Bien sûr, on pourra plaider que cette mesure n’a rien d’exceptionnel ; elle a été appliquée en France en 2009 lors du sommet de l’OTAN à Strasbourg, en 2011 lors du G8 à Deauville puis lors du G20 à Cannes. D’autres membres de l’Espace Schengen mirent en place des mesures similaires lorsqu’ils accueillirent la COP eux-mêmes, comme le Danemark en 2009 et la Pologne en 2013. Il n’en reste pas moins que dans le contexte actuel de l’effondrement de l’Espace Schengen, la surveillance de frontières à l’échelle d’un pays entier et pour une période aussi longue est un acte symbolique fort dont la signification n’a pas pu échapper à l’exécutif français. On ne peut décemment pas placer cette décision sous le signe de la banalité.
Comme on voit, la décision du gouvernement socialiste français n’a guère de sens, et en tout cas aucune conséquence positive. C’est, au pire, un aveu d’impuissance, et au mieux un effet de manche destiné à distraire la galerie.
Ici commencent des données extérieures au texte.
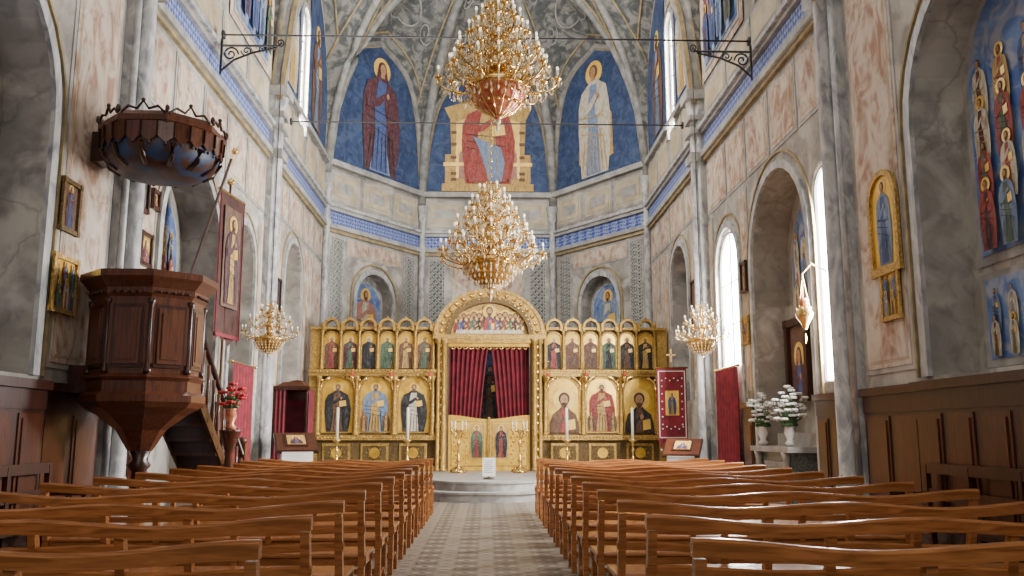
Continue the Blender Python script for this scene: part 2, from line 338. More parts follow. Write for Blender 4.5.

Dans les deux cas, l’insulte finale est à destination du petit peuple. Il a bien compris qu’en fin de compte seule la conférence COP21 a de l’importance. Rien n’est trop beau pour la grand-messe médiatico-politique. La crise des migrants n’est pas un motif suffisant pour reprendre le contrôle des frontières ; la sécurité des personnes ordinaires non plus. Mais qu’un parterre de hauts dignitaires se rende à Paris et tout le pays peut, doit, être paralysé !
Vue de Suisse, la COP21 ne semble qu’une nouvelle occasion de dépenser de l’argent public et de se goinfrer de petits fours, et, pour des dirigeants en perdition, de tenter de redorer leur blason en « rayonnant » internationalement à la veille d’élections régionales fort mal engagées. Se livrant à l’exercice avec sa maladresse habituelle, il n’est pas sûr que la manœuvre du gouvernement socialiste français produise les effets escomptés.